Minum Spirulina Mahmud dan Menunggu Sidiq
DUA anak muda ini gigihnya bukan main. Mahmud dan Sidiq. Mahmud baru lulus dari Jurusan Teknik Kimia Universitas Diponegoro (Undip) Semarang dan Sidiq masih kuliah di Teknik Mesin Universitas Brawijaya Malang.
Dua bulan lalu, ketika saya bermalam di satu desa di pinggir hutan di pedalaman Wonogiri, Jawa Tengah, Mahmud nguber saya sampai ke desa itu. Senja amat mendung. Hujan renyai-renyai tidak kunjung berhenti. Di suasana senja yang dingin itu, Mahmud menyusul saya ke masjid desa.
Meski langit sudah gelap, saat magrib ternyata masih lama. Mahmud membuka laptopnya. Dengan berapi-api dia mendesak saya. \"Pemerintah harus turun tangan. Jangan mengabaikan penemuan saya ini,\" katanya.
Saya dengarkan terus penjelasannya yang bertubi-tubi itu. Ditonton orang-orang desa yang siap-siap berjamaah Magrib. Di mata yang mendengarkan penjelasan itu, pemerintah terkesan jelek sekali. Tidak membantu dan mengakomodasi penemuan seperti ini.
\"Ini sangat menguntungkan, Pak Dahlan,\" ujarnya. \"Ayo, BUMN bantu dengan CSR-nya,\" tambah dia.
Rupanya, Mahmud baru menemukan rumus mengembangkan alga (algae) air tawar. Itulah produk yang disebut spirulina. Selama ini memang sudah banyak beredar di pasar produk spirulina. Tapi spirulina hasil dari alga air asin (air laut).
Produk ini terkenal terutama karena agresifnya sistem pemasaran multilevel marketing (MLM). Mahal tapi laris. Khasiat spirulina yang tinggi membuat impor spirulina luar biasa besarnya.
\"Saya berhasil mengembangkan algae air tawar,\" katanya. \"Dengan demikian, spirulina dari algae yang saya kembangkan ini bebas logam berat, arsen, dan tidak bau amis,\" tambahnya. \"Ini pertama di Indonesia,\" kata Mahmud bersemangat.
Di dalam masjid di desa pinggir hutan itu, sambil menunggu datangnya magrib, Mahmud saya ajak hitung-hitungan. Saya cecar dia dengan pertanyaan-pertanyaan: harga benih, modal bikin kolam, harga jual, tingkat persaingan, risiko gagal, dan seterusnya.

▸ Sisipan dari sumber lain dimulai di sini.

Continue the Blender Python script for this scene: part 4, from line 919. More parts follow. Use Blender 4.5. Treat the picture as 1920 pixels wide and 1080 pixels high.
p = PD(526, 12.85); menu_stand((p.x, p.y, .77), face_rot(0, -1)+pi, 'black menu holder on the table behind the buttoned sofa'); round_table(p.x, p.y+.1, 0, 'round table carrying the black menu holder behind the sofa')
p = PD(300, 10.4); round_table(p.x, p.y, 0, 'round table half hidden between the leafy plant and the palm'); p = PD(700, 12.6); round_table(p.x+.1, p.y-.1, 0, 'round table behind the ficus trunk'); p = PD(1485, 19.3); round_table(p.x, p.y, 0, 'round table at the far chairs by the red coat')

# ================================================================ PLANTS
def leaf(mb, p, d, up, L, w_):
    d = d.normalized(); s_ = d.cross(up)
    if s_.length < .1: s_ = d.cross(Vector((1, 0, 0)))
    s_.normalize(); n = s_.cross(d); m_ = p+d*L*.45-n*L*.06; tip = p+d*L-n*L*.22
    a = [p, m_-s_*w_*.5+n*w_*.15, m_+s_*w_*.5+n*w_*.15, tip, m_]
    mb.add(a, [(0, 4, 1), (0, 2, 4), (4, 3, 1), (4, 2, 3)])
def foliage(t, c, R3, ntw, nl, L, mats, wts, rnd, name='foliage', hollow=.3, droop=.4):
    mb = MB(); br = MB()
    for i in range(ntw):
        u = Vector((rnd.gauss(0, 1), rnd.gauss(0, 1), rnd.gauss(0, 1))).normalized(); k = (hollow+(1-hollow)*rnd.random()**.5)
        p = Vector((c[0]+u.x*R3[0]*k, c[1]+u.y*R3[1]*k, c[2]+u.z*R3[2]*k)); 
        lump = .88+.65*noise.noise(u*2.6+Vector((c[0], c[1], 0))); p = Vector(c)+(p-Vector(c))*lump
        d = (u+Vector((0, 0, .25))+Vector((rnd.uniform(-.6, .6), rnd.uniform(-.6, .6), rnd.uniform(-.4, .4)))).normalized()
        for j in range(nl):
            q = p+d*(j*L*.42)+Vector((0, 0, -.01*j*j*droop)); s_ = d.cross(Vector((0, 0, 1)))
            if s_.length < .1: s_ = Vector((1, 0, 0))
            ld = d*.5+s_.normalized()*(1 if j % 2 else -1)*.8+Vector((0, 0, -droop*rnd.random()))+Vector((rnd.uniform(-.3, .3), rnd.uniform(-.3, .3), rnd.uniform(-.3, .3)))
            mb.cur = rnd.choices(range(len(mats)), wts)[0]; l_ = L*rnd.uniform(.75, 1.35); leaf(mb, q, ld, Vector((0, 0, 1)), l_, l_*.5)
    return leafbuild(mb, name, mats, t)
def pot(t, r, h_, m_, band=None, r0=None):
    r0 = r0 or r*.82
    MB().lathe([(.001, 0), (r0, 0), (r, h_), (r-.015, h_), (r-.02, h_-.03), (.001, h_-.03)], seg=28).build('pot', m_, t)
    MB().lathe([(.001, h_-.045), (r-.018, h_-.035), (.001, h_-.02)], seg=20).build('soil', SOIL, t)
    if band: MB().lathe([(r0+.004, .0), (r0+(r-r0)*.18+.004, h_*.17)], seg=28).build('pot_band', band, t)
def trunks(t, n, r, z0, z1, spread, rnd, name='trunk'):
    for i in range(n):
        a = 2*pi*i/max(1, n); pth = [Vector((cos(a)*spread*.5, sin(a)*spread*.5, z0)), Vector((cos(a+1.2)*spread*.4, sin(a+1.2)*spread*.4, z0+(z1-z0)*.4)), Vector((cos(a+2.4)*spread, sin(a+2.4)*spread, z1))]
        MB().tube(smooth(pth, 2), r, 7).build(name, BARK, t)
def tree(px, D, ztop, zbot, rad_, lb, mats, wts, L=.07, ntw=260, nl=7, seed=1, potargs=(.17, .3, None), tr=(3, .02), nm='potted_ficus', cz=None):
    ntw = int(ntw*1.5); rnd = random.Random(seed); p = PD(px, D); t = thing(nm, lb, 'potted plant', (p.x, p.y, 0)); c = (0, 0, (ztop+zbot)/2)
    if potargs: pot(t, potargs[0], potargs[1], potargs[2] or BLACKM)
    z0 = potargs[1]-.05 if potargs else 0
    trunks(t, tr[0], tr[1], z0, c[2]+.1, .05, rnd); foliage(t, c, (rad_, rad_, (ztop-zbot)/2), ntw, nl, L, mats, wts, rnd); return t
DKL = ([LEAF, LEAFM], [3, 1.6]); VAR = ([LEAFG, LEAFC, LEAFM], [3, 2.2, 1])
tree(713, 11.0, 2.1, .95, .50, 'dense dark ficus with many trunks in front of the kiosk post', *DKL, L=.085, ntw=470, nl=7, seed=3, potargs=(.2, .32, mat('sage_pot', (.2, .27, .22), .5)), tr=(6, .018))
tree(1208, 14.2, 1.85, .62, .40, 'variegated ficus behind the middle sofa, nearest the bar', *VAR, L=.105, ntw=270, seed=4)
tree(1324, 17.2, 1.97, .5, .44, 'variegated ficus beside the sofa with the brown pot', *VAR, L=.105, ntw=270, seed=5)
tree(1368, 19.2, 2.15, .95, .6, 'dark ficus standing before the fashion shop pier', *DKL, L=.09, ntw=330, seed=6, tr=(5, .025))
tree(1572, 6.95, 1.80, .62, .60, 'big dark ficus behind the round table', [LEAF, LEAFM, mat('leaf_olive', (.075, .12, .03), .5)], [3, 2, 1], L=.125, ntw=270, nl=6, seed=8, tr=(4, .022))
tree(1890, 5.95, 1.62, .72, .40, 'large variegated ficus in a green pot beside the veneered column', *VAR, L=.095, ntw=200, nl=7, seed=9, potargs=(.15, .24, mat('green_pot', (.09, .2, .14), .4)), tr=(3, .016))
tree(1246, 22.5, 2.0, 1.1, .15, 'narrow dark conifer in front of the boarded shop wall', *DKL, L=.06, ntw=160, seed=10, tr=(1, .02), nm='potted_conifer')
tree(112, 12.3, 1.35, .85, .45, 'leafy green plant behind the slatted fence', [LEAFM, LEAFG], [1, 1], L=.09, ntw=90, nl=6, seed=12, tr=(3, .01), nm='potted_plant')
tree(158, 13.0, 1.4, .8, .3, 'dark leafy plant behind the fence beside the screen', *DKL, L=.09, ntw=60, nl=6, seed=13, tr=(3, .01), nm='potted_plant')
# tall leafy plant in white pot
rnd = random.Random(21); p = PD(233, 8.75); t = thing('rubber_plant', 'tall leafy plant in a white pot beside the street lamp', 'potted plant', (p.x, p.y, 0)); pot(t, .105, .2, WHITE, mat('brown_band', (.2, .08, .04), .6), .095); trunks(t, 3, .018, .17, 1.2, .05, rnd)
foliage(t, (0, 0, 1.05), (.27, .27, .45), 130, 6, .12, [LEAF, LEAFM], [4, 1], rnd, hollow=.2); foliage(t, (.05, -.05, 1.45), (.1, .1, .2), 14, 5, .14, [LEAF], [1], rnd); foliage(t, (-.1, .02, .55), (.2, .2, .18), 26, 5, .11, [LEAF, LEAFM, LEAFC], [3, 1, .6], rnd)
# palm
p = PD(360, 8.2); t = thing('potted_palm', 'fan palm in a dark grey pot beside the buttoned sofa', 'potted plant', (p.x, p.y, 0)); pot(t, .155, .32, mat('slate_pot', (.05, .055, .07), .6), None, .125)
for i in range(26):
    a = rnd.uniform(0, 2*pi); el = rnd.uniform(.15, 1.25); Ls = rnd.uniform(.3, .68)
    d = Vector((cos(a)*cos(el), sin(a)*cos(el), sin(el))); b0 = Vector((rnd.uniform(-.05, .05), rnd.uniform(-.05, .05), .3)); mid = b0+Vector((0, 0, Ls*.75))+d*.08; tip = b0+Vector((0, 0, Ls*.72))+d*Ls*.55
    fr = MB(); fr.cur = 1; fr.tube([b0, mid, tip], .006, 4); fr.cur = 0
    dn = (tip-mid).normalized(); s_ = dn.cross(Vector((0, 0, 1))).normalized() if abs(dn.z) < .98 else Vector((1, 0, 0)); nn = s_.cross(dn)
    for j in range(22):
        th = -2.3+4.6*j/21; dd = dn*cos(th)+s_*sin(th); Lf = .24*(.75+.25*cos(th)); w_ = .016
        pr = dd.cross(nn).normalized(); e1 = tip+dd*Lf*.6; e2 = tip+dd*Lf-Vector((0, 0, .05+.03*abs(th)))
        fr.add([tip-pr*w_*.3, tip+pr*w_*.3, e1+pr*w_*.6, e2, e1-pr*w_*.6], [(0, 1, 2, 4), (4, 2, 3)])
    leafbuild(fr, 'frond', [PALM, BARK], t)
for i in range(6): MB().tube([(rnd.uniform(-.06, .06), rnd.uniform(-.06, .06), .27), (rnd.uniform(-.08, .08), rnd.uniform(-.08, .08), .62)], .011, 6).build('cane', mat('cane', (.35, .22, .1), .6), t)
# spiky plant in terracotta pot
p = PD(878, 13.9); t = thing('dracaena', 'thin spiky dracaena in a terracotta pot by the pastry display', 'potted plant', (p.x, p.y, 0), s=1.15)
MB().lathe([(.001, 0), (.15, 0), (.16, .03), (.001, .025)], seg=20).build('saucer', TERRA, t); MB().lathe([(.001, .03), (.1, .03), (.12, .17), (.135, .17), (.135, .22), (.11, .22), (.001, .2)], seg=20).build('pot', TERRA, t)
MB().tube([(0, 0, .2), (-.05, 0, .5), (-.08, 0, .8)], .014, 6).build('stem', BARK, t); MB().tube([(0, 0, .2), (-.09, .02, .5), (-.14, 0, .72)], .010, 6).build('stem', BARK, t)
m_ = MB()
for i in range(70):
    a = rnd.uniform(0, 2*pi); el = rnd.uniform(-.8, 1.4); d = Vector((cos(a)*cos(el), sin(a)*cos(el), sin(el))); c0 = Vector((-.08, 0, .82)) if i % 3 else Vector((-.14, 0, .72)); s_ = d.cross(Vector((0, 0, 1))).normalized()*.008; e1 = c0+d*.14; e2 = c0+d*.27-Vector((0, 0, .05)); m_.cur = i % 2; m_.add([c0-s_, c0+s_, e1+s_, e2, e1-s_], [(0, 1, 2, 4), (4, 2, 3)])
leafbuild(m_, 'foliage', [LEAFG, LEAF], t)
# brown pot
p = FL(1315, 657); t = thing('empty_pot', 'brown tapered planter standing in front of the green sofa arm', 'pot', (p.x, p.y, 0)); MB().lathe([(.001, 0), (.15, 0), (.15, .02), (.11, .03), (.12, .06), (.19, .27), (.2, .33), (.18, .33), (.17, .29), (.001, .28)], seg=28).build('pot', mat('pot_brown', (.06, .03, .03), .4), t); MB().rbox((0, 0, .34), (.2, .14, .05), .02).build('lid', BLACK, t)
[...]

Mahmud bisa menjawab dengan tangkas. Akhirnya saya berkesimpulan: penemuan ini memang sangat baik. Juga sangat menguntungkan. Satu hektare sawah bisa menghasilkan Rp 300 juta. Bandingkan dengan tanam padi yang menghasilkan sekitar Rp 50 juta.

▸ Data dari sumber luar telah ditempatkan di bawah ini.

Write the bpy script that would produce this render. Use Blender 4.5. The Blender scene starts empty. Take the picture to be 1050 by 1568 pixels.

\"Kalau begitu, berhentilah Anda menyalah-nyalahkan pemerintah,\" kata saya. \"Berhentilah berpikir ngemis-ngemis cari bantuan,\" kata saya lagi.
\"Ini bisnis yang bagus. Lakukan sendiri. Jangan cengeng. Kalau Anda minta pemerintah ikut campur, bisa-bisa tambah ruwet,\" tegas saya.
Alhamdulillah. Mahmud bisa menerima penjelasan saya. Dia tidak akan menyalah-nyalahkan orang. Juga tidak akan mengemis-ngemis. Dia akan terjun ke bisnis dengan basis penemuannya itu. \"Go!\" kata saya dengan bangga kepada anak muda ini. Saya pun berjanji mengunjunginya kalau dia sudah menjalankan bisnisnya itu.
Minggu lalu saya memenuhi janji itu. Saya ke desanya, Tawangsari, Sukoharjo, di selatan Solo. Tanpa memberi tahu lebih dulu. Matahari bersinar terik. Saya lewati pabrik tekstil terkenal itu: Sritex. Masih terus ke selatan.